In July, 1941 Kellogg received a copy of the letter written to the Board of Regents from the US Army expressing an interest in the Arabian horses for a small Arabian stud at Fort Reno.

Kellogg responded personally to the US Army by allowing them to take three of his own horses. Soon after he went to work on a proposal whereby the ranch would be turned over to the Remount branch of the US Army.

Meetings, offers and counter offers marked the negotiations in Kellogg's attempt to get the university to turn the ranch over to the Army.

1943 brought another change of ownership of the ranch. On March 15, the president of the Kellogg Corporation wired Kellogg that the Board of Regents of the university had decided to give the ranch to the Army. The official transfer of ownership took place in October.

In November of that year the Kellogg Foundation gave the W.C. O'Connor Company of Los Angeles right to sell at public auction, all of the furnishings and draperies now contained in the Main Home on the W.K. Kellogg Ranch.

Donald Pflueger, history professor at Cal Poly recalls: "Because of the high quality of the furniture, it all went at very high prices - or so it seemed to my mother and myself and we came home empty-handed."

The ranch seemed to be in good hands until July 1948 when it was transferred over to the U.S. Department of Agriculture. The Department of Agriculture soon lost interest in the Army program at the ranch because of a lack of funds. Under these circumstances a decision was made to sell all the horses, equipment and land

Kellogg, then 88 years old, was quoted by newspaper reporters as being "greatly hurt" by the decision to sell the ranch. He had not been consulted about the decision but had learned about it from the press.

Requests were made to the Department of Agriculture for the land by Mount San Antonio College. The University of California even tried to reclaim the land.

However, the strongest plea was made by Julian A McPhee, President of California State Polytechnic College at San Luis Obispo.
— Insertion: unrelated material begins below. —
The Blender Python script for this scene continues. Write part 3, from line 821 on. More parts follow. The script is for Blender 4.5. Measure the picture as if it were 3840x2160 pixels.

He said the college needed a campus that could offer a curriculum covering all phases of agriculture and horticulture.

In the meantime, someone was needed to take care of the ranch while a decision on the ownership was being made. In December, the Kellogg Foundation entered into an agreement with the Department of Agriculture to ensure operation of the ranch until the final decision of the disposition of the land could be made.

A decision was finally made in 1949. On June 4, President Harry S, Truman signed a bill that transferred the ranch and all personal property back to the Kellogg Foundation.

Kellogg wasted no time putting his plans into action In July the Foundation transferred ownership of the ranch to the State of California and on November 1, California State Polytechnic College officially took over the operation of the land. The ranch was to become part of the San Dimas branch of the College.

The San Dimas branch of Cal Poly had been previously owned by Charles B. Voorhis, one of the early executives of General Motors. He purchased the 157-acre ranch in March, 1927 to found a school for underprivileged boys. This school operated until 1936 when Voorhis offered to donate the school to another worthwhile cause. The ranch was transferred in 1938 by great efforts of Cal Poly President McPhee and became known as the Voorhis Unit of Cal Poly.

Thus ends the story of the beginnings of Cal Poly Pomona. Today Cal Poly covers about 1,196 acres of land with schools ranging from English and Modern Languages to Ornamental Horticulture. We are, however, constantly reminded of the past by realizing Kellogg's dream - a permanent home for the Arabian horses.